Die katholische Kirche wolle nun „einen Lösungsvorschlag einbringen, wie wir Religionsausübung und Infektionsschutz gleichermaßen gewährleisten können“, erklärte Bätzing. Selbstverständlich wisse sich die Kirche dabei „an die für alle Versammlungen in geschlossenen Räumen geltenden Kriterien und Bestimmungen gebunden“ und werde „die Einhaltung von Abstandserfordernissen kontrollieren“.

Auch der Präsident des Zentralkomitees der deutschen Katholiken (ZdK), Thomas Sternberg, wirbt für eine schrittweise Aufhebung des Gottesdienstverbots. „Wir erwarten, dass unter Berücksichtigung aller Schutzmaßnahmen den Religionsgemeinschaften wieder Möglichkeiten eröffnet werden, unter Berücksichtigung strenger Regeln in eingeschränktem Maß wieder zu Gottesdiensten zusammenzukommen“, sagte Sternberg nach einer Mitteilung des ZdK vom Donnerstag.

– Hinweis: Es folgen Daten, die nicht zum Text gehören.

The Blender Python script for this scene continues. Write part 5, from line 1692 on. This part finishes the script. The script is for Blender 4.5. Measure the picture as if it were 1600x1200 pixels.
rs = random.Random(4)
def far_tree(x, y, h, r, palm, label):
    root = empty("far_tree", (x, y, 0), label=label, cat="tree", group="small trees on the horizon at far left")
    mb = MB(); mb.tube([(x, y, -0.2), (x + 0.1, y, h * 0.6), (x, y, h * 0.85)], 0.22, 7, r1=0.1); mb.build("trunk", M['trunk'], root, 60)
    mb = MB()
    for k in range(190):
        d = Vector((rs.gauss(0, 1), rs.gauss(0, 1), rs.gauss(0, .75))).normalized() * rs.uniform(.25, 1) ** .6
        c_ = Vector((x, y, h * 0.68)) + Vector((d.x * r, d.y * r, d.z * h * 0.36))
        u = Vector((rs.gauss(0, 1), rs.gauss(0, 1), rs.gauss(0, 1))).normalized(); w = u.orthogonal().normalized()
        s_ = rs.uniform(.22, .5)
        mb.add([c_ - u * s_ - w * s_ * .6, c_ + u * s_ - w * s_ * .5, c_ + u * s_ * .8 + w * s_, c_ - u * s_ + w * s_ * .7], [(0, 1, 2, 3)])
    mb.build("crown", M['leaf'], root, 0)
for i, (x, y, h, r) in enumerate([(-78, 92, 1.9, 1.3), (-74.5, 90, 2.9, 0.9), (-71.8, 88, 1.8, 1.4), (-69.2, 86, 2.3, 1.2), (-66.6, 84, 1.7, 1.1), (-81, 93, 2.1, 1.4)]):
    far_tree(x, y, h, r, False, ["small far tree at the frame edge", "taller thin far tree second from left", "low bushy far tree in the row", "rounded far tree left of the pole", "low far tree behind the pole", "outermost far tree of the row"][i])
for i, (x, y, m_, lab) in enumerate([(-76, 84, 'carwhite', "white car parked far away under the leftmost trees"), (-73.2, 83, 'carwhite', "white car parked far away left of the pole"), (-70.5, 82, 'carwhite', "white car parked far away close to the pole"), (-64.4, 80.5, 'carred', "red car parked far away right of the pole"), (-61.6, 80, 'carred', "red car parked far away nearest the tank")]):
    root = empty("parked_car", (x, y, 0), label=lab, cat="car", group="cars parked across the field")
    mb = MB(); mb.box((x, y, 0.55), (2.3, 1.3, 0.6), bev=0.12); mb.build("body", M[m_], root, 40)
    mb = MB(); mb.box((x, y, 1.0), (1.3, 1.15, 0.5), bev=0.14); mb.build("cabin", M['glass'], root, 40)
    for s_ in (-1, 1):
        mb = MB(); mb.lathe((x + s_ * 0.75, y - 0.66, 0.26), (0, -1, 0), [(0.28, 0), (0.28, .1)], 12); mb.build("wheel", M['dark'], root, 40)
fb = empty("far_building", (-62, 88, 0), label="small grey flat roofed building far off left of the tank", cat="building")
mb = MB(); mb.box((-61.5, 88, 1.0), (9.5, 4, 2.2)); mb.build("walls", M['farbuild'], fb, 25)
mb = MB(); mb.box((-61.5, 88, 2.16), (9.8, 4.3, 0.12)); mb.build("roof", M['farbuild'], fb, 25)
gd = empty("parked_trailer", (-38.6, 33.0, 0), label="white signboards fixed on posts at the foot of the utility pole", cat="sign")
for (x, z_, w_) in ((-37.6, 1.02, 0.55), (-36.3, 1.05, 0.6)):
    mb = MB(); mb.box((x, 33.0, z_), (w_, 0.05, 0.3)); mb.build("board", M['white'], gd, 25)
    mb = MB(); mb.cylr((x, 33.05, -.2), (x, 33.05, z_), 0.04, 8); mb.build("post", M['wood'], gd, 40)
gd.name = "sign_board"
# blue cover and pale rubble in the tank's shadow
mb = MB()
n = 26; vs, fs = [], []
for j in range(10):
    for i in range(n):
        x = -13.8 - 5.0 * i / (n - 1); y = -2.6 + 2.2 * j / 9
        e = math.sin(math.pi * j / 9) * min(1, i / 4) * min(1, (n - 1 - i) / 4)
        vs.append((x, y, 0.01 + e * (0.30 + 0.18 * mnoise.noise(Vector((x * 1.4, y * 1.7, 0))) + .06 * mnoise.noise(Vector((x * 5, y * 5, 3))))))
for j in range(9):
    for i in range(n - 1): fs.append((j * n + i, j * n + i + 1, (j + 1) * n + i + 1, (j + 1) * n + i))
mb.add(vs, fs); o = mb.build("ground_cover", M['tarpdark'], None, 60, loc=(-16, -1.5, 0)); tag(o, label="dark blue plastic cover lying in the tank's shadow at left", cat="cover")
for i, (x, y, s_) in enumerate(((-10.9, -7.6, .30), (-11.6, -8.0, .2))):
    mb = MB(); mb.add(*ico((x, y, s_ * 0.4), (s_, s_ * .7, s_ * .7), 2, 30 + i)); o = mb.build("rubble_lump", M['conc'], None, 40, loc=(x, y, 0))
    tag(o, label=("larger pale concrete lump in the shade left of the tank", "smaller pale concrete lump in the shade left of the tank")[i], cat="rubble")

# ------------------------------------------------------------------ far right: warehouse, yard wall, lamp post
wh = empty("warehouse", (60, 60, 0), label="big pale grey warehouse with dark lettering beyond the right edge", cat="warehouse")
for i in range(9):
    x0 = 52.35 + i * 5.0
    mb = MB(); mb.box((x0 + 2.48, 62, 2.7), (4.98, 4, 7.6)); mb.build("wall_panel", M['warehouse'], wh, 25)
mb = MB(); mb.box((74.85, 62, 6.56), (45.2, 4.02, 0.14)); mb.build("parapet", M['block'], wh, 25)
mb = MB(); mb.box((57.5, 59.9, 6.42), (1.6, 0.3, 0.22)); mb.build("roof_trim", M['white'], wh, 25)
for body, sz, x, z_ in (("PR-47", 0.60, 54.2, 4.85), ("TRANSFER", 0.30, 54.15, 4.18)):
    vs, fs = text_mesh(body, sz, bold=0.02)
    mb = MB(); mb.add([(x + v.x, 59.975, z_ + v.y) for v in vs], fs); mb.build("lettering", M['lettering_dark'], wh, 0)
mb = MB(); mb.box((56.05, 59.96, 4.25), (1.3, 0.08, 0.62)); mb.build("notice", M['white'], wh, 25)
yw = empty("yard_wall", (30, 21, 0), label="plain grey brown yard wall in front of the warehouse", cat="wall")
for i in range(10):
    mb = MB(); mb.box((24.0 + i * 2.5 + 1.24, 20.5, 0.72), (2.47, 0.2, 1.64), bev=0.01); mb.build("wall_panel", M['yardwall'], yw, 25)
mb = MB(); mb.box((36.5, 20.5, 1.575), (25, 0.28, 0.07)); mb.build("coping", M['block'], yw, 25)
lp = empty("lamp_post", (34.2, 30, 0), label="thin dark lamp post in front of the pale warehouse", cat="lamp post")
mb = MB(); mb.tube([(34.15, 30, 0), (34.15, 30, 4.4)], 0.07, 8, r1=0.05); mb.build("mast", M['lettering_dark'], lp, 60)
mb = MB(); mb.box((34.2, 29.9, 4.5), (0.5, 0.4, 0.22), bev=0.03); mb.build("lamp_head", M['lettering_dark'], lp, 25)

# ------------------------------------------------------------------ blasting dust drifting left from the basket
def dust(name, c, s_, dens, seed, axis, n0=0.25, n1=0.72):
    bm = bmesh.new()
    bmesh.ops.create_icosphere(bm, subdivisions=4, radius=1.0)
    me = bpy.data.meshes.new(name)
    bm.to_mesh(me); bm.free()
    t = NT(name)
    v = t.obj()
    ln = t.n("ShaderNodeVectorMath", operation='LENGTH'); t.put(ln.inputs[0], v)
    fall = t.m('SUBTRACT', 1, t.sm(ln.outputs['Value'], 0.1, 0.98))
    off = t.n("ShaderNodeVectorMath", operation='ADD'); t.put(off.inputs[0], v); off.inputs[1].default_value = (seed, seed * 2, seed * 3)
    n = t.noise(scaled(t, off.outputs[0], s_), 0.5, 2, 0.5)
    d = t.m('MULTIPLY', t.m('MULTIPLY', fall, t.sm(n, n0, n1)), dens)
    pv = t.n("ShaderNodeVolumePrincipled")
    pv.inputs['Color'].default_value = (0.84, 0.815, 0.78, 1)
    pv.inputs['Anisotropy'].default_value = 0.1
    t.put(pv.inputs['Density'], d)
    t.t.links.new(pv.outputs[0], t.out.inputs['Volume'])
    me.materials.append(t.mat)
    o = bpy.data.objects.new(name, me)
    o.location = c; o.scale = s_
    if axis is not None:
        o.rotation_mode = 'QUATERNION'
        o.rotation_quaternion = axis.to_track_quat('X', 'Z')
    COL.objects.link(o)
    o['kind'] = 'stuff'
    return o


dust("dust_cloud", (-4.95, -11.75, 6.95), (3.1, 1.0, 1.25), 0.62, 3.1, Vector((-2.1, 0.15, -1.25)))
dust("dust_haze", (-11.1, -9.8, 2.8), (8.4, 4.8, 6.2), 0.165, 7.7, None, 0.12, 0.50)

Politik zeigt sich kompromissbereit

Hessens Ministerpräsident Volker Bouffier (CDU) hatte unmittelbar nach dem Spitzengespräch zur Corona-Krise angekündigt, dass das Gespräch mit den Kirchen und Religionsgemeinschaften gesucht werden solle. „Wir glauben, dass wir das regeln können“, auch wenn „kirchliches Leben in näherer Zukunft nicht wie gewohnt stattfinden“ könne. Die geltenden Kontaktbeschränkungen hatten bei Gläubigen zum Osterfest für breite Debatten gesorgt.

Das Bundesverfassungsgericht stufte das Gottesdienstverbot am Karfreitag zwar als rechtmäßig ein. Trotz des „schwerwiegenden Eingriffs in die Glaubensfreiheit“ habe der Schutz vor Gefahren für Leib und Leben Vorrang, hieß es. Doch die Karlsruher Richter verwiesen zugleich darauf, dass für die Abwägung auch die bisherige Befristung der Corona-Regeln bis zum 19. April von Bedeutung war. Darüber hinaus sei „eine strenge Prüfung der Verhältnismäßigkeit“ nötig.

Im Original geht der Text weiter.